▶ **Dataset excerpt**:
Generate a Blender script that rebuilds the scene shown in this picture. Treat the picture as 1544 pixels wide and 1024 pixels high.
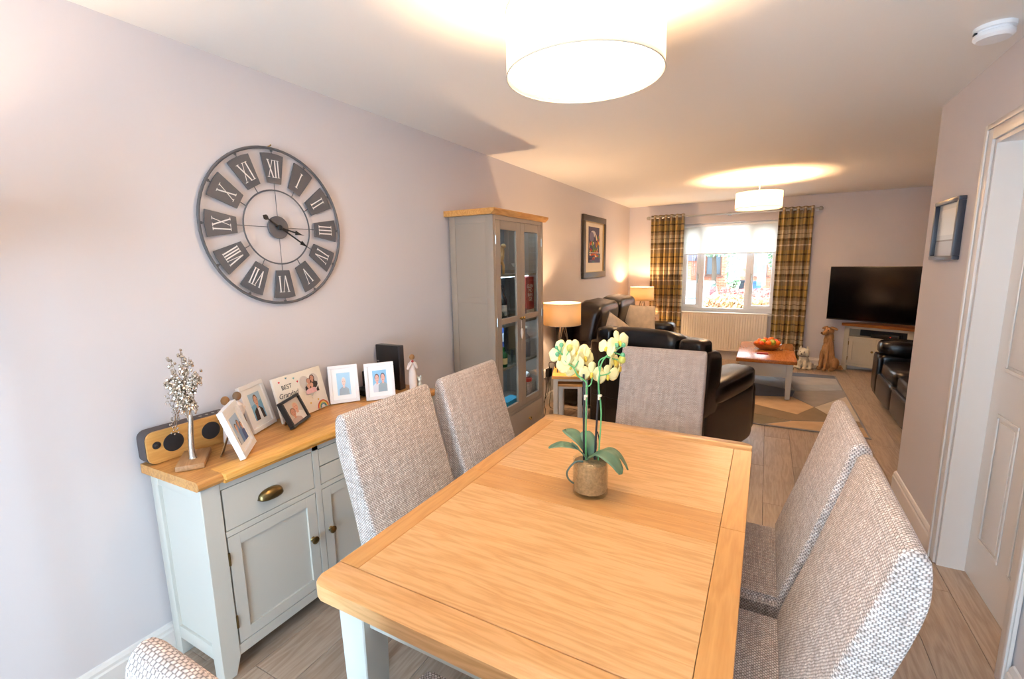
import bpy, bmesh, math, random
from mathutils import Vector, Matrix, Euler
random.seed(7)
PI=math.pi
sc=bpy.context.scene; COL=sc.collection
for o in list(bpy.data.objects): bpy.data.objects.remove(o)

# ---------------------------------------------------------------- camera, world, light, exposure
def look(yaw,pit,rol):
    F=Vector((math.sin(yaw)*math.cos(pit),math.cos(yaw)*math.cos(pit),math.sin(pit)))
    R=Vector((math.cos(yaw),-math.sin(yaw),0)); U=R.cross(F)
    c,s=math.cos(rol),math.sin(rol)
    R2=c*R+s*U; U2=-s*R+c*U
    return Matrix((R2,U2,-F)).transposed()
cam=bpy.data.cameras.new('camera'); co=bpy.data.objects.new('camera',cam); COL.objects.link(co)
cam.sensor_width=36; cam.lens=698.6/1544*36; cam.clip_start=.02; cam.clip_end=200
co.matrix_world=Matrix.Translation((2.0445,0,1.5356))@look(-.5015,-.163,-.0175).to_4x4()
sc.camera=co
sc.view_settings.view_transform='Standard'; sc.view_settings.look='None'
sc.view_settings.gamma=1; sc.view_settings.use_curve_mapping=False
sc.view_settings.exposure=0.97
sc.cycles.use_denoising=True
sc.cycles.max_bounces=8; sc.cycles.diffuse_bounces=5; sc.cycles.transparent_max_bounces=12
sc.cycles.sample_clamp_indirect=6; sc.cycles.caustics_reflective=False; sc.cycles.caustics_refractive=False
W=bpy.data.worlds.new('overcast_sky'); sc.world=W; W.use_nodes=True
bg=W.node_tree.nodes['Background']; bg.inputs[0].default_value=(.78,.89,1,1); bg.inputs[1].default_value=5.5

def light(name,kind,loc,power,col,size=.1,rot=None,sizey=None):
    l=bpy.data.lights.new(name,kind); l.energy=power; l.color=col
    o=bpy.data.objects.new(name,l); COL.objects.link(o); o.location=loc
    if kind=='AREA':
        l.size=size
        if sizey: l.shape='RECTANGLE'; l.size_y=sizey
    elif kind=='POINT': l.shadow_soft_size=size
    if rot: o.rotation_euler=rot
    return o
# daylight entering by the patio door behind the camera
light('patio_daylight','AREA',(1.45,-1.92,1.08),44,(.43,.69,1),1.15,(PI/2,0,0),2.05)
WARM=(1,.66,.37)

# ---------------------------------------------------------------- helpers
ROOTM={}
def lin(c):
    r=[]
    for v in c[:3]:
        v/=255; r.append(v/12.92 if v<=.04045 else ((v+.055)/1.055)**2.4)
    return (*r,1)
def newmat(name):
    m=bpy.data.materials.new(name); m.use_nodes=True
    return m,m.node_tree.nodes,m.node_tree.links,m.node_tree.nodes['Principled BSDF']
MATS={}
def M(name,col,rough=.5,metal=0,var=0,vs=8,bump=0,bs=80,spec=.5,emit=None,es=0,stretch=None,coat=0,sub=0):
    if name in MATS: return MATS[name]
    m,N,L,p=newmat(name); MATS[name]=m
    p.inputs['Base Color'].default_value=lin(col); p.inputs['Roughness'].default_value=rough
    p.inputs['Metallic'].default_value=metal; p.inputs['Specular IOR Level'].default_value=spec
    p.inputs['Coat Weight'].default_value=coat
    if emit: p.inputs['Emission Color'].default_value=lin(emit); p.inputs['Emission Strength'].default_value=es
    if var or bump:
        tc=N.new('ShaderNodeTexCoord'); mp=N.new('ShaderNodeMapping'); L.new(tc.outputs['Object'],mp.inputs[0])
        if stretch: mp.inputs['Scale'].default_value=stretch
    if var:
        n=N.new('ShaderNodeTexNoise'); n.inputs['Scale'].default_value=vs; n.inputs['Detail'].default_value=4
        L.new(mp.outputs[0],n.inputs['Vector'])
        mx=N.new('ShaderNodeMix'); mx.data_type='RGBA'
        a=lin(col); mx.inputs[6].default_value=tuple(x*(1-var) for x in a[:3])+(1,)
        mx.inputs[7].default_value=tuple(min(1,x*(1+var)) for x in a[:3])+(1,)
        L.new(n.outputs['Fac'],mx.inputs[0]); L.new(mx.outputs[2],p.inputs['Base Color'])
    if bump:
        n2=N.new('ShaderNodeTexNoise'); n2.inputs['Scale'].default_value=bs; n2.inputs['Detail'].default_value=3
        L.new(mp.outputs[0],n2.inputs['Vector'])
        b=N.new('ShaderNodeBump'); b.inputs['Strength'].default_value=bump; b.inputs['Distance'].default_value=.004
        L.new(n2.outputs['Fac'],b.inputs['Height']); L.new(b.outputs[0],p.inputs['Normal'])
    return m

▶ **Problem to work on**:
Repeat the data exactly, without the pictures.

▶ **Task solution**:
Generate a Blender script that rebuilds the scene shown in this picture. Treat the picture as 1544 pixels wide and 1024 pixels high.
import bpy, bmesh, math, random
from mathutils import Vector, Matrix, Euler
random.seed(7)
PI=math.pi
sc=bpy.context.scene; COL=sc.collection
for o in list(bpy.data.objects): bpy.data.objects.remove(o)

# ---------------------------------------------------------------- camera, world, light, exposure
def look(yaw,pit,rol):
    F=Vector((math.sin(yaw)*math.cos(pit),math.cos(yaw)*math.cos(pit),math.sin(pit)))
    R=Vector((math.cos(yaw),-math.sin(yaw),0)); U=R.cross(F)
    c,s=math.cos(rol),math.sin(rol)
    R2=c*R+s*U; U2=-s*R+c*U
    return Matrix((R2,U2,-F)).transposed()
cam=bpy.data.cameras.new('camera'); co=bpy.data.objects.new('camera',cam); COL.objects.link(co)
cam.sensor_width=36; cam.lens=698.6/1544*36; cam.clip_start=.02; cam.clip_end=200
co.matrix_world=Matrix.Translation((2.0445,0,1.5356))@look(-.5015,-.163,-.0175).to_4x4()
sc.camera=co
sc.view_settings.view_transform='Standard'; sc.view_settings.look='None'
sc.view_settings.gamma=1; sc.view_settings.use_curve_mapping=False
sc.view_settings.exposure=0.97
sc.cycles.use_denoising=True
sc.cycles.max_bounces=8; sc.cycles.diffuse_bounces=5; sc.cycles.transparent_max_bounces=12
sc.cycles.sample_clamp_indirect=6; sc.cycles.caustics_reflective=False; sc.cycles.caustics_refractive=False
W=bpy.data.worlds.new('overcast_sky'); sc.world=W; W.use_nodes=True
bg=W.node_tree.nodes['Background']; bg.inputs[0].default_value=(.78,.89,1,1); bg.inputs[1].default_value=5.5

def light(name,kind,loc,power,col,size=.1,rot=None,sizey=None):
    l=bpy.data.lights.new(name,kind); l.energy=power; l.color=col
    o=bpy.data.objects.new(name,l); COL.objects.link(o); o.location=loc
    if kind=='AREA':
        l.size=size
        if sizey: l.shape='RECTANGLE'; l.size_y=sizey
    elif kind=='POINT': l.shadow_soft_size=size
    if rot: o.rotation_euler=rot
    return o
# daylight entering by the patio door behind the camera
light('patio_daylight','AREA',(1.45,-1.92,1.08),44,(.43,.69,1),1.15,(PI/2,0,0),2.05)
WARM=(1,.66,.37)

# ---------------------------------------------------------------- helpers
ROOTM={}
def lin(c):
    r=[]
    for v in c[:3]:
        v/=255; r.append(v/12.92 if v<=.04045 else ((v+.055)/1.055)**2.4)
    return (*r,1)
def newmat(name):
    m=bpy.data.materials.new(name); m.use_nodes=True
    return m,m.node_tree.nodes,m.node_tree.links,m.node_tree.nodes['Principled BSDF']
MATS={}
def M(name,col,rough=.5,metal=0,var=0,vs=8,bump=0,bs=80,spec=.5,emit=None,es=0,stretch=None,coat=0,sub=0):
    if name in MATS: return MATS[name]
    m,N,L,p=newmat(name); MATS[name]=m
    p.inputs['Base Color'].default_value=lin(col); p.inputs['Roughness'].default_value=rough
    p.inputs['Metallic'].default_value=metal; p.inputs['Specular IOR Level'].default_value=spec
    p.inputs['Coat Weight'].default_value=coat
    if emit: p.inputs['Emission Color'].default_value=lin(emit); p.inputs['Emission Strength'].default_value=es
    if var or bump:
        tc=N.new('ShaderNodeTexCoord'); mp=N.new('ShaderNodeMapping'); L.new(tc.outputs['Object'],mp.inputs[0])
        if stretch: mp.inputs['Scale'].default_value=stretch
    if var:
        n=N.new('ShaderNodeTexNoise'); n.inputs['Scale'].default_value=vs; n.inputs['Detail'].default_value=4
        L.new(mp.outputs[0],n.inputs['Vector'])
        mx=N.new('ShaderNodeMix'); mx.data_type='RGBA'
        a=lin(col); mx.inputs[6].default_value=tuple(x*(1-var) for x in a[:3])+(1,)
        mx.inputs[7].default_value=tuple(min(1,x*(1+var)) for x in a[:3])+(1,)
        L.new(n.outputs['Fac'],mx.inputs[0]); L.new(mx.outputs[2],p.inputs['Base Color'])
    if bump:
        n2=N.new('ShaderNodeTexNoise'); n2.inputs['Scale'].default_value=bs; n2.inputs['Detail'].default_value=3
        L.new(mp.outputs[0],n2.inputs['Vector'])
        b=N.new('ShaderNodeBump'); b.inputs['Strength'].default_value=bump; b.inputs['Distance'].default_value=.004
        L.new(n2.outputs['Fac'],b.inputs['Height']); L.new(b.outputs[0],p.inputs['Normal'])
    return m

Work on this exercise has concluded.